Tuesday, April 17, 2007

The Fanatic by James Robertson Fourth Estate

Last Friday we had dinner with old friends who were visiting from the UK. Wyn is a conductor of symphony orchestras, among other things, and so spends inordinate hours in planes. Fortunately he is an avid reader and so is happily distracted by a good novel.

Usually he will recommend a book to me by e-mail but as he was here in Auckland he quietly passed to me a well worn paperback copy of The Fanatic with the comment he thought I might enjoy it.

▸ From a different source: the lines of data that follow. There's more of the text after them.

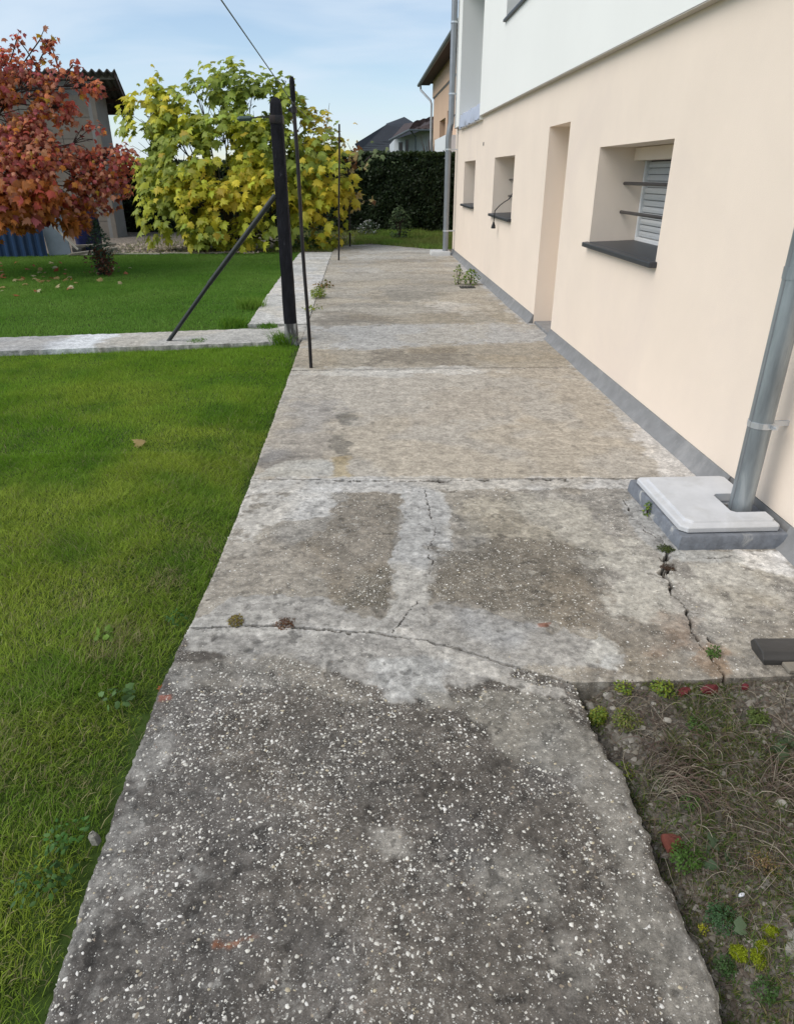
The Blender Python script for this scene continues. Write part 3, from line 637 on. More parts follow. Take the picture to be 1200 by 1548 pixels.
# rough grass at the back, in front of the hedge
def back_col(x, y, rg):
    n = len(x); a = np.array((.13, .29, .03)); b = np.array((.20, .24, .06)); t = np.clip(.3 + fbm(x, y, 1.2, 3, 131) - .6 * sstep(.3, -1.2, x), 0, 1)[:, None]
    return (b * (1 - t) + a * t) * (.7 + .6 * rg.random(n))[:, None]
def back_mask(x, y, rg):
    e = np.where(x < 1.95, far_end(np.clip(x, -.7, 2.1)), 17.9); e = np.where(x < -.7, 17.2, e)
    dens = np.where(x < -.2, .30, 1.0) * np.where(x < -2.3, .15, 1)
    return (y > e - .05) & (rg.random(len(x)) < dens)
blades('grass', 90000, (-6, 5), (17.0, 23.4), (.05, .13), (.012, .025), 24, False, .7, back_mask, back_h, back_col)

# ================================================================== HOUSE
house = empty('house', (2.0, 7, 0), 'beige rendered house with a white overhanging upper storey beside the concrete path', 'house')
house_inv = Vector((-2.0, -7, 0))
def hobj(mb, name, mat, parent=None, **k):
    o = mb.build(name, M[mat] if isinstance(mat, str) else mat, parent or house, **k)
    if parent is None or parent is house: o.location = house_inv
    return o
WX = 2.0; Y0, Y1 = -4.0, 16.55
OPEN = [(4.91, 6.45, 1.06, 1.81), (10.05, 11.58, 1.06, 1.835), (13.55, 15.0, 1.08, 1.835)]
DOOR = (7.46, 8.28, .0, 2.06); BAY = (12.9, 15.6, 2.42, 4.7)
ZT = 2.475
def wall_holes(mb, x, y0, y1, z0, z1, holes):
    ys = sorted({y0, y1, *[h[0] for h in holes], *[h[1] for h in holes]}); zs = sorted({z0, z1, *[h[2] for h in holes], *[h[3] for h in holes]})
    for a, b in zip(ys, ys[1:]):
        for c, d in zip(zs, zs[1:]):
            if any(h[0] <= a and b <= h[1] and h[2] <= c and d <= h[3] for h in holes): continue
            mb.add([(x, a, c), (x, b, c), (x, b, d), (x, a, d)], [(0, 3, 2, 1)])
def reveal(mb, x, xb, h, bottom=True, back=False):
    y0, y1, z0, z1 = h
    mb.add([(x, y1, z0), (xb, y1, z0), (xb, y1, z1), (x, y1, z1)], [(0, 1, 2, 3)]); mb.add([(x, y0, z0), (xb, y0, z0), (xb, y0, z1), (x, y0, z1)], [(3, 2, 1, 0)])
    mb.add([(x, y0, z1), (xb, y0, z1), (xb, y1, z1), (x, y1, z1)], [(0, 1, 2, 3)])
    if bottom: mb.add([(x, y0, z0), (xb, y0, z0), (xb, y1, z0), (x, y1, z0)], [(3, 2, 1, 0)])
    if back: mb.add([(xb, y0, z0), (xb, y1, z0), (xb, y1, z1), (xb, y0, z1)], [(3, 2, 1, 0)])
mb = MB(); ZB = .105
lowholes = OPEN + [(DOOR[0], DOOR[1], ZB, DOOR[3]), (BAY[0], BAY[1], 2.42, ZT)]
wall_holes(mb, WX, Y0, Y1, ZB, ZT, lowholes)
for h in OPEN: reveal(mb, WX, 2.50, h)
reveal(mb, WX, 2.42, (DOOR[0], DOOR[1], -.02, DOOR[3]))
mb.add([(2.42, Y0, ZB), (2.9, Y0, ZB), (2.9, Y1, ZB), (2.42, Y1, ZB)], [(0, 1, 2, 3)])
# wall underside lip, end walls
mb.add([(WX, Y0, ZB), (WX + .08, Y0, ZB), (WX + .08, DOOR[0], ZB), (WX, DOOR[0], ZB)], [(0, 1, 2, 3)])
mb.add([(WX, DOOR[1], ZB), (WX + .08, DOOR[1], ZB), (WX + .08, Y1, ZB), (WX, Y1, ZB)], [(0, 1, 2, 3)])
mb.add([(WX, Y1, -.2), (11, Y1, -.2), (11, Y1, ZT), (WX, Y1, ZT)], [(0, 3, 2, 1)]); mb.add([(WX, Y0, -.2), (11, Y0, -.2), (11, Y0, ZT), (WX, Y0, ZT)], [(0, 1, 2, 3)])
mb.add([(11, Y0, -.2), (11, Y1, -.2), (11, Y1, ZT), (11, Y0, ZT)], [(0, 1, 2, 3)])
lw = hobj(mb, 'lower_wall', 'wall')
# upper storey, 5 cm proud
UX = 1.935; UT = 5.6; UY1 = 16.32
USH = [(8.6, 10.93, 3.45, 4.6), (2.0, 4.2, 3.45, 4.6)]
mb = MB(); wall_holes(mb, UX, Y0 - .05, UY1, ZT, UT, USH + [(BAY[0], BAY[1], ZT, BAY[3])])
for h in USH: reveal(mb, UX, 2.35, h, back=False)
reveal(mb, UX, 2.48, (BAY[0], BAY[1], 2.42, BAY[3]))
mb.add([(UX, UY1, ZT), (11.05, UY1, ZT), (11.05, UY1, UT), (UX, UY1, UT)], [(0, 3, 2, 1)]); mb.add([(UX, Y0 - .05, ZT), (11.05, Y0 - .05, ZT), (11.05, Y0 - .05, UT), (UX, Y0 - .05, UT)], [(0, 1, 2, 3)])
mb.add([(11.05, Y0 - .05, ZT), (11.05, UY1, ZT), (11.05, UY1, UT), (11.05, Y0 - .05, UT)], [(0, 1, 2, 3)])
hobj(mb, 'upper_wall', 'wall_white')
mb = MB()
for a, b in ((Y0, BAY[0] - .003), (BAY[1] + .003, UY1 - .003)):
    mb.box((UX + .003, a, ZT - .008), (WX + .02, b, ZT + .02))
hobj(mb, 'drip_profile', 'drip')
mb = MB().box((1.5, Y0 - .5, UT), (11.5, UY1 + .4, UT + .16)); hobj(mb, 'eaves', 'soffit')
mb = MB().add([(1.45, Y0 - .5, UT + .163), (11.55, Y0 - .5, UT + .163), (11.55, UY1 + .4, UT + .163), (1.45, UY1 + .4, UT + .163), (6.5, Y0 - .5, UT + 2.6), (6.5, UY1 + .4, UT + 2.6)], [(0, 4, 5, 3), (1, 2, 5, 4), (0, 1, 4), (3, 5, 2)])
hobj(mb, 'roof', 'tile')
# plinth: concave mortar fillet, two runs
def plinth(y0, y1):
    prof = [(1.915, -.02), (1.928, .004), (1.944, .016), (1.962, .038), (1.978, .070), (1.992, .112)]
    ny = int((y1 - y0) / .12) + 2; ys = np.linspace(y0, y1, ny); vs = []; fs = []
    for j, yy in enumerate(ys):
        wob = .012 * float(fbm(np.array([yy]), np.array([0.]), 1.5, 3, 9)[0])
        for k, (px_, pz) in enumerate(prof + [(2.07, .112), (2.07, -.05)]):
            xx = px_ + (wob * (1 - k / 6) if k < 6 else 0) + .010 * sstep(10, 17, np.array(yy)) * (k < 5); vs.append((xx, yy, pz - (0 if k < 5 else .008 * 1)))
    K = len(prof) + 2
    for j in range(ny - 1):
        for k in range(K - 1): a = j * K + k; fs.append((a, a + 1, a + K + 1, a + K))
    fs.append(tuple(range(K - 1, -1, -1))); fs.append(tuple((ny - 1) * K + k for k in range(K)))
    o = hobj(MB().add(vs, fs), 'plinth', 'plinth', smooth=True); return o
plinth(Y0, 2.80); plinth(3.40, DOOR[0] - .02); plinth(DOOR[1] + .01, 16.5)
hobj(MB().box((2.0, 2.80, -.05), (2.07, 3.4, .10)), 'plinth', 'plinth')
hobj(MB().box((WX + .012, DOOR[0] + .003, -.03), (2.42, DOOR[1] - .003, .035)), 'threshold', 'plinth', bevel=.006)
# recessed side door
door = hobj(MB().box((2.40, DOOR[0] + .003, .036), (2.44, DOOR[1] - .003, DOOR[3] - .003)), 'door', 'wall', bevel=.004)
dh = MB().tube([(2.39, 7.56, 1.0), (2.34, 7.56, 1.0), (2.34, 7.68, 1.0)], .010).build('handle', M['bar'], door)
def window(h, slats=True, full=True):
    y0, y1, z0, z1 = h; w = empty('window', (0, 0, 0)); w.parent = house; w.location = house_inv
    fr = MB(); xf = 2.40
    fr.box((xf, y0 + .003, z0 + .003), (xf + .05, y0 + .04, z1 - .10)); fr.box((xf, y1 - .035, z0 + .003), (xf + .05, y1 - .003, z1 - .10)); fr.box((xf - .002, y0 + .041, z0 + .004), (xf + .048, y1 - .036, z0 + .05))
    fr.build('window_frame', M['pvc'], w, bevel=.004)
    MB().box((2.30, y0 + .003, z1 - .10), (2.49, y1 - .003, z1 - .003)).build('shutter_box', M['wall'], w, bevel=.004)
    zz = z0 + .054; 
    prof = [(0, 0), (-.008, .006), (-.010, .026), (-.002, .0455), (.006, .0455), (.006, 0)]
    sm = MB(); n = len(prof)
    vs = [(x, yy, z) for yy in (y0 + .042, y1 - .037) for x, z in prof]
    sm.add(vs, [tuple(range(n)), tuple(range(2 * n - 1, n - 1, -1))] + [(i, n + i, n + (i + 1) % n, (i + 1) % n) for i in range(n)])
    me = sm.mesh('shutter_slat'); me.materials.append(M['slat'])
    while zz < z1 - .11:
        o = bpy.data.objects.new('shutter_slat', me); COL.objects.link(o); o.parent = w; o.location = (xf + .03, 0, zz); zz += .049
    MB().box((xf + .042, y0 + .01, z0 + .01), (xf + .05, y1 - .01, z1 - .1)).build('backing', M['bar'], w)
    s = MB()
    s.add([(1.945, y0 - .035, z0 - .034), (2.0 + .01, y0 - .035, z0 - .034), (2.0 + .01, y1 + .035, z0 - .034), (1.945, y1 + .035, z0 - .034),
           (1.945, y0 - .035, z0 + .002), (1.998, y0 - .035, z0 + .008), (1.998, y1 + .035, z0 + .008), (1.945, y1 + .035, z0 + .002)], [(0, 3, 2, 1), (4, 5, 6, 7), (0, 1, 5, 4), (1, 2, 6, 5), (2, 3, 7, 6), (3, 0, 4, 7)])
    s.add([(1.9985, y0 + .004, z0 - .02), (xf, y0 + .004, z0 - .02), (xf, y1 - .004, z0 - .02), (1.9985, y1 - .004, z0 - .02),
           (1.9985, y0 + .004, z0 + .0085), (xf, y0 + .004, z0 + .022), (xf, y1 - .004, z0 + .022), (1.9985, y1 - .004, z0 + .0085)], [(0, 3, 2, 1), (4, 5, 6, 7), (0, 1, 5, 4), (1, 2, 6, 5), (2, 3, 7, 6), (3, 0, 4, 7)])
    s.build('sill', M['sill'], w, bevel=.006)
    if full:
        for zb in (z0 + .25, z0 + .475):
            MB().tube([(2.25, y0 - .02, zb), (2.25, y1 + .02, zb)], .0135, 10).build('security_bar', M['bar'], w, smooth=True)
            for yy in (y0 + .006, y1 - .006):
                pass
    return w
for i, h in enumerate(OPEN): window(h, full=(i < 2))
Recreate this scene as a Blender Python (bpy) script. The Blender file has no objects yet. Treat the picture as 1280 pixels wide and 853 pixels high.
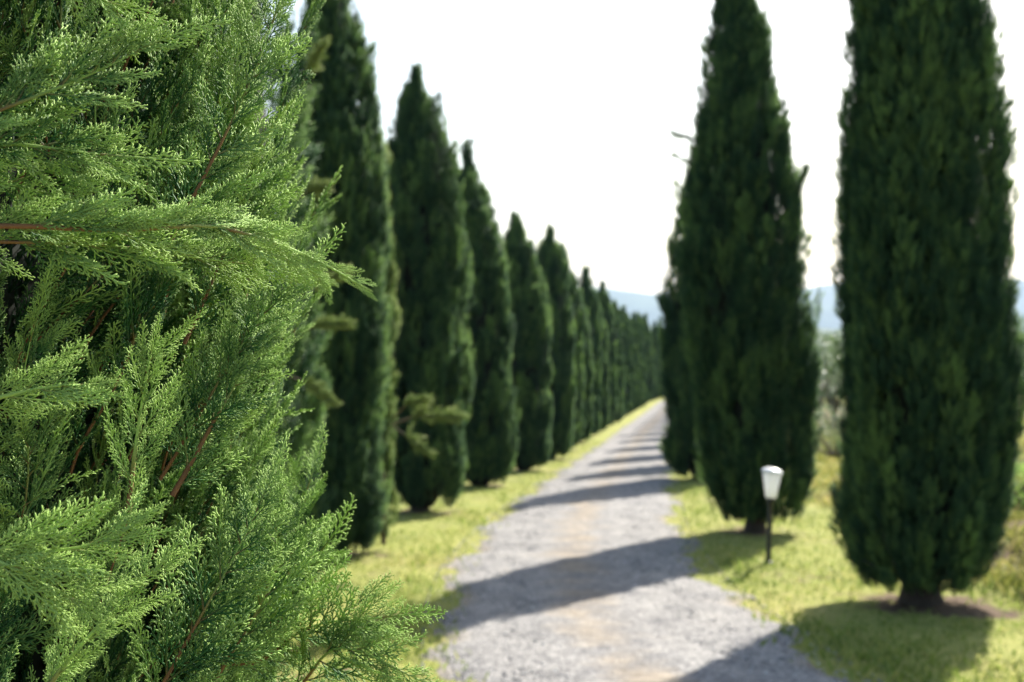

You were correct Wyn I did enjoy it although it would be well down my list of favourite reads of the past 12 months. I struggled a bit initially with the Edinburgh dialect as you suggested I might but before long I was well buried in the body of the story and that was no longer a problem.

It is April 1997 and tour operator Hugh Hardie needs someone to play the ghost for his nightly Tour of Old Edinburgh. In Andrew Carlin he seems to have found the perfect candidate but Carlin’s research into the character he is playing leads to complications.

The story, set largely in Edinburgh, alternates between 1997 and the late 1670’s and in fact much of the story is set at the earlier date. They were grim days and describe an extraordinary time in Scotalnd’s history.

This is a book for those who are interested in Scotland’s history, particularly that involving Edinburgh and the Church and State during this period. It is also a book for those especially fond of Edinburgh and its Royal Mile.

This book was originally published in 2000 and at the time was Robertson’s first novel although he had two collections of verse in print and a couple of collections of short stories.

Since then he had two further novels published, Joseph Night, set in the 18th century following the Battle of Culloden and The Testament of Gideon Mack, a contemporary novel.
This last-mentioned title was published by Penguin who provide bio material on Roberston on this website.